The bill has been taken care of RIGHT THEN by touching it once.  The recycling is put away, the bill is paid, and the whole clutter is off your counter and brain.

A necessary behavior was flagged in this example: I need to pay a bill.  

And then you pay the bill without procrastinating, making excuses, or, dare I say…waiting for Monday.  You didn’t pontificate with your spouse about “I need to do a RESET with these bills.  I think I’ll start my CLEANSE with these bills on July 1”, right?  

You just acted: bill came > paid bill > done with bill > move on with life.

Waiting for Monday to start your actions or programs is like touching your bill 10x.  It’s counterproductive and a waste of time.   Identify the problem (I need to plan and prepare my meals) and then start NOW with steps to change.  Yes, I realize that you can’t create change out of thin air.  Sometimes, there is a ramping-up stage before implementing a new habit.  But when planning and prepping meals, you could go to the grocery store TODAY and get easy items you can implement right away while you’re ramping up for the big food prep project.  No time to prepare cut-up vegetables before shift tomorrow?  They are available already for an exorbitant price so you can start TODAY. 

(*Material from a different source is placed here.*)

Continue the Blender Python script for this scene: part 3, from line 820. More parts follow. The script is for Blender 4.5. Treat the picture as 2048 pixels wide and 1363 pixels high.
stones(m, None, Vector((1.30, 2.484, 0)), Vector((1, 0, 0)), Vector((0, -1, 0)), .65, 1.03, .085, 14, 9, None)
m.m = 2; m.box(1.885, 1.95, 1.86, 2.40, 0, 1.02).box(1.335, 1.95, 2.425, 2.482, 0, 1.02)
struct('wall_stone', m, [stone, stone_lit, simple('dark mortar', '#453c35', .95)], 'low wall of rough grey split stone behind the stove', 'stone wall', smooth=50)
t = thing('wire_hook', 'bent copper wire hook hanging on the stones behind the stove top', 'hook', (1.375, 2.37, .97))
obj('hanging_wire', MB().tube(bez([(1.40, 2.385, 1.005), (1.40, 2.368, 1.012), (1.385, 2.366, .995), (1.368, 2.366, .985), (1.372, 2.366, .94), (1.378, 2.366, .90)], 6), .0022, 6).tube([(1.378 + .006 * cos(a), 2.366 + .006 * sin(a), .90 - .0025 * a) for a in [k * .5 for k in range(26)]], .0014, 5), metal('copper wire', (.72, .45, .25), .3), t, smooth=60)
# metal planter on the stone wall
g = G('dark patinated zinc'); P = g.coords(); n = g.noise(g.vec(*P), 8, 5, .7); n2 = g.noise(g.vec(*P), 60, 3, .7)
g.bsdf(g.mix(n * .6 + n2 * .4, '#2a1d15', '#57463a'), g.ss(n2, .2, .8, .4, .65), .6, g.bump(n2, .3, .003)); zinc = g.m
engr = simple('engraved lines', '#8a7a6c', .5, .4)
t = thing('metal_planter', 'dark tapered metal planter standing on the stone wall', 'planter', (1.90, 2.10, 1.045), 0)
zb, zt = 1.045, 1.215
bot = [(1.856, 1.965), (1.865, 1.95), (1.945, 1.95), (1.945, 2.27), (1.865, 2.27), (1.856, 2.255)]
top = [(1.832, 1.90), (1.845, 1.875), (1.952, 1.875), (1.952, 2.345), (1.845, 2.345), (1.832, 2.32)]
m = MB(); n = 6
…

The bottom line is this: Start now. Don’t wait for Monday.  It’s lame and just another excuse that keeps you from reaching your goals.  Remember this term:  GETTING IN YOUR OWN WAY

Coaching clients who insist on waiting for Monday (or other arbitrary dates) end up in a relentless hamster wheel of falling off and starting over. 

Hello Monday, we meet again.

 
 

Global issue 3 is extremism.  This issue is especially tantalizing to the firefighting population as it intimately fits the personality profile.  Think about it.  The more extreme the emergency, the more exciting it is to the responder.  And our firefighters leave work and race cars, ride motorcycles, sky-dive and run adventure races.  

Why?  They’re adrenaline junkies. They CRAVE extremism.  Why be moderate and sustainable when one can live on the EDGE?

Extremism generally presents as short-term solutions that are very strict and non-sustainable from the outset.  Extremism looks like excessively low-calorie diets, elimination of entire food groups, very high-intensity short-term programming (such as training for a body-building competition or marathon to control body composition), and multiple-day fasting.  

Extremism is the epitome of white-knuckling your way through a painful and arduous process making radical short-term changes that you already KNOW aren’t sustainable.  Swearing off alcohol, never eating out again, and avoiding family gatherings are the mainstays of extremism.  And so is wicked rebounding. 

Extremism and resets can be similar, but generally, extremism is short-term, and resets are shorter-term.  Neither one addresses long-term sustainable habits. 

Bottom line:  neither work well.

Global issue Number 4 is the proverbial Falling off the Wagon or Coming off the Rails.  Slip-ups or intentionally “going off plan” inevitably happen, even in a long-term sustainable program.  A slip-up is when you intend to eat a chicken breast, rice, and a veggie, and instead, you eat a whole pepperoni pizza.  (It was a snackcident!)

Going off plan entails knowing and recognizing a specific time, such as a vacation, where sticking to your planned nutrition and training will be difficult or undesirable.  

So, you intentionally plan around the event. 

Falling off the wagon rears its ugly head when the off-plan meal or the planned deleted training sessions for a day or a week become a month or six of being off-plan and slipping up. I mean, you dropped your phone and cracked the screen.  You might as well put it on the driveway and run over it 6-8 times, too, right?  That doesn’t make a lot of sense, but neither does falling off the wagon entirely and yet, here we are.

Now what?   

You *could* go back to number 1 for another trip through the cycle, or you could do something smart, sustainable, and long-lasting. 

 But what does smart, sustainable, and long-lasting look like?

  •  Small changes executed relentlessly can yield significant results, but this takes TIME and CONSISTENCY.  Giving up one regular sugar soda daily and changing nothing else eliminates between one hundred and several hundred calories based on the size.  Eliminating that one beverage while doing nothing else will still help your cause.  Adding an after-dinner walk will not only benefit your daily caloric expenditure, but it will bolster your parasympathetic nervous system and may even help you be a better functioning human.

  •  Statistically, you are more successful working on ONE behavior at a time vs working on multiple behaviors.  Choose a simple behavioral change and work on it relentlessly until it’s mastered before even grabbing another behavior.

  •  Making sustainable changes requires a CHANGE in your behavior.  Just saying, “I’m going to eat better,” doesn’t work.  What does ‘better’ mean, and HOW will you execute better?  I’m going to drink 100 ounces of water each day is a solid behavioral objective.  If you can answer the question: did you do the thing or did you not do the thing with a yes or no answer, you’ve got a good behavioral objective. 

  •  Sustainable changes equal behaviors that you can see yourself executing for a lifetime, not for 3-6 weeks.  Come from a long line of Italian grandmother chefs?  Stating that you are NEVER AGAIN going to eat pasta may not be realistic for you!

  • Finally, always look at low-hanging fruit or big rocks to find behavioral change.  Low-hanging fruits are those easy wins, those simple actions such as adding a serving of veggies to each meal or remembering to drink your water.  Big rocks are those giant actions that will require a lot of effort and bandwidth but yield many benefits.  A big rock might be joining a gym and hiring a coach to educate and guide you.

In summary, firefighters are a unique breed of human who exhibit extreme personality traits in not only their careers but also in health, and wellness.  Moderation and small changes executed relentlessly help keep us off the hamster wheel of on and off the wagon.  Try it.  You’ll like it.